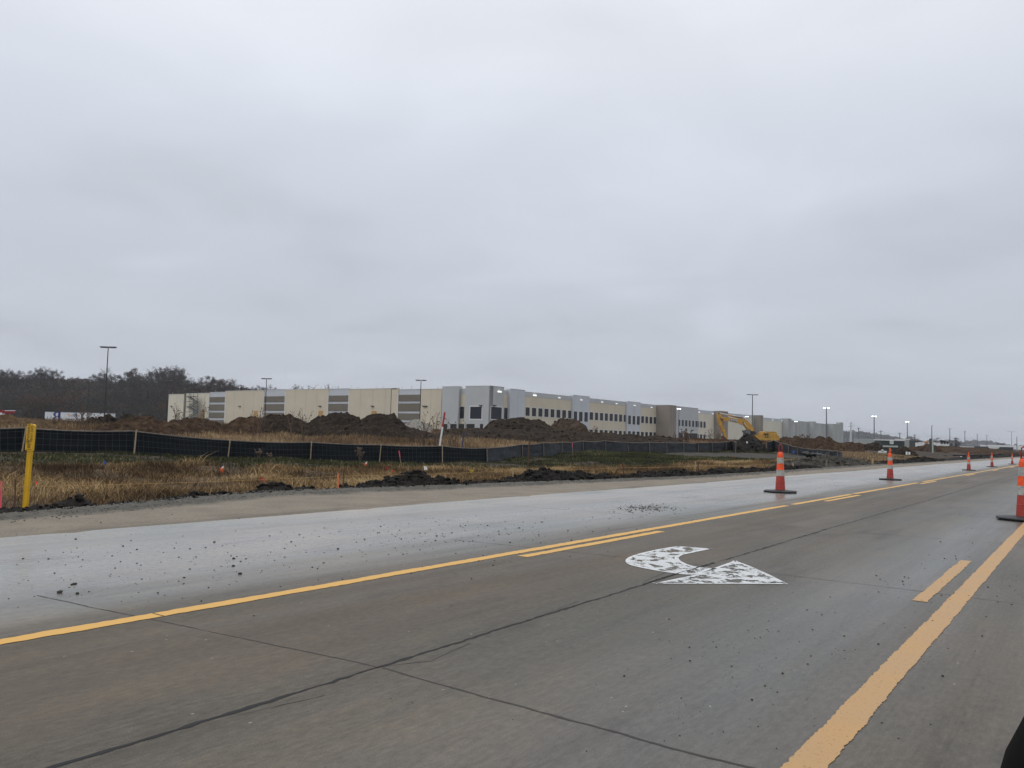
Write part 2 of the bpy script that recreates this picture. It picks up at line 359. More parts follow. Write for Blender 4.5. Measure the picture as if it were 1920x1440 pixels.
# ---------------------------------------------------------------- road
XE,XYL,XCR,XYR=-9.23,-4.76,-3.0,-0.860
rm=bpy.data.materials.new('wet concrete'); rm.use_nodes=True; t=rm.node_tree; b=t.nodes['Principled BSDF']
tcn=nd(t,'ShaderNodeTexCoord'); sp=nd(t,'ShaderNodeSeparateXYZ'); ln(t,tcn.outputs['Object'],sp.inputs[0]); X=sp.outputs[0]; Yc=sp.outputs[1]
def rn(scale,stretch,detail=5,rough=.6,off=0):
    mp=nd(t,'ShaderNodeMapping'); mp.inputs['Scale'].default_value=stretch; mp.inputs['Location'].default_value=(off,off,0); ln(t,tcn.outputs['Object'],mp.inputs[0])
    n=nd(t,'ShaderNodeTexNoise'); n.inputs['Scale'].default_value=scale; n.inputs['Detail'].default_value=detail; n.inputs['Roughness'].default_value=rough
    ln(t,mp.outputs[0],n.inputs['Vector']); return n.outputs[0]
streak=rn(1.0,(1.6,0.09,1),5,.6); streak2=rn(1.0,(7,0.35,1),4,.6,5); blot=rn(.45,(1,.6,1),5,.6,9); fine=rn(38,(1,.35,1),4,.7,2)
Xw=mth(t,'ADD',X,mth(t,'MULTIPLY',mth(t,'SUBTRACT',streak,0.5),0.9))
ux=mth(t,'MULTIPLY_ADD',Xw,0.1,1.0)         # x=-10 ->0 , x=0 ->1
lane=ramp(t,ux,[(0.05,(0.30,0.295,0.285)),(0.20,(0.235,0.232,0.228)),(0.32,(0.235,0.23,0.222)),(0.41,(0.185,0.179,0.170)),(0.46,(0.145,0.134,0.118)),(0.53,(0.092,0.079,0.061)),(0.66,(0.090,0.075,0.056)),(0.70,(0.086,0.079,0.065)),(0.80,(0.094,0.086,0.071)),(0.87,(0.090,0.087,0.079)),(0.92,(0.090,0.081,0.066)),(1.0,(0.096,0.087,0.070))])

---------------

Except for the pictures, copy the material above exactly.

Write part 2 of the bpy script that recreates this picture. It picks up at line 359. More parts follow. Write for Blender 4.5. Measure the picture as if it were 1920x1440 pixels.
# ---------------------------------------------------------------- road
XE,XYL,XCR,XYR=-9.23,-4.76,-3.0,-0.860
rm=bpy.data.materials.new('wet concrete'); rm.use_nodes=True; t=rm.node_tree; b=t.nodes['Principled BSDF']
tcn=nd(t,'ShaderNodeTexCoord'); sp=nd(t,'ShaderNodeSeparateXYZ'); ln(t,tcn.outputs['Object'],sp.inputs[0]); X=sp.outputs[0]; Yc=sp.outputs[1]
def rn(scale,stretch,detail=5,rough=.6,off=0):
    mp=nd(t,'ShaderNodeMapping'); mp.inputs['Scale'].default_value=stretch; mp.inputs['Location'].default_value=(off,off,0); ln(t,tcn.outputs['Object'],mp.inputs[0])
    n=nd(t,'ShaderNodeTexNoise'); n.inputs['Scale'].default_value=scale; n.inputs['Detail'].default_value=detail; n.inputs['Roughness'].default_value=rough
    ln(t,mp.outputs[0],n.inputs['Vector']); return n.outputs[0]
streak=rn(1.0,(1.6,0.09,1),5,.6); streak2=rn(1.0,(7,0.35,1),4,.6,5); blot=rn(.45,(1,.6,1),5,.6,9); fine=rn(38,(1,.35,1),4,.7,2)
Xw=mth(t,'ADD',X,mth(t,'MULTIPLY',mth(t,'SUBTRACT',streak,0.5),0.9))
ux=mth(t,'MULTIPLY_ADD',Xw,0.1,1.0)         # x=-10 ->0 , x=0 ->1
lane=ramp(t,ux,[(0.05,(0.30,0.295,0.285)),(0.20,(0.235,0.232,0.228)),(0.32,(0.235,0.23,0.222)),(0.41,(0.185,0.179,0.170)),(0.46,(0.145,0.134,0.118)),(0.53,(0.092,0.079,0.061)),(0.66,(0.090,0.075,0.056)),(0.70,(0.086,0.079,0.065)),(0.80,(0.094,0.086,0.071)),(0.87,(0.090,0.087,0.079)),(0.92,(0.090,0.081,0.066)),(1.0,(0.096,0.087,0.070))])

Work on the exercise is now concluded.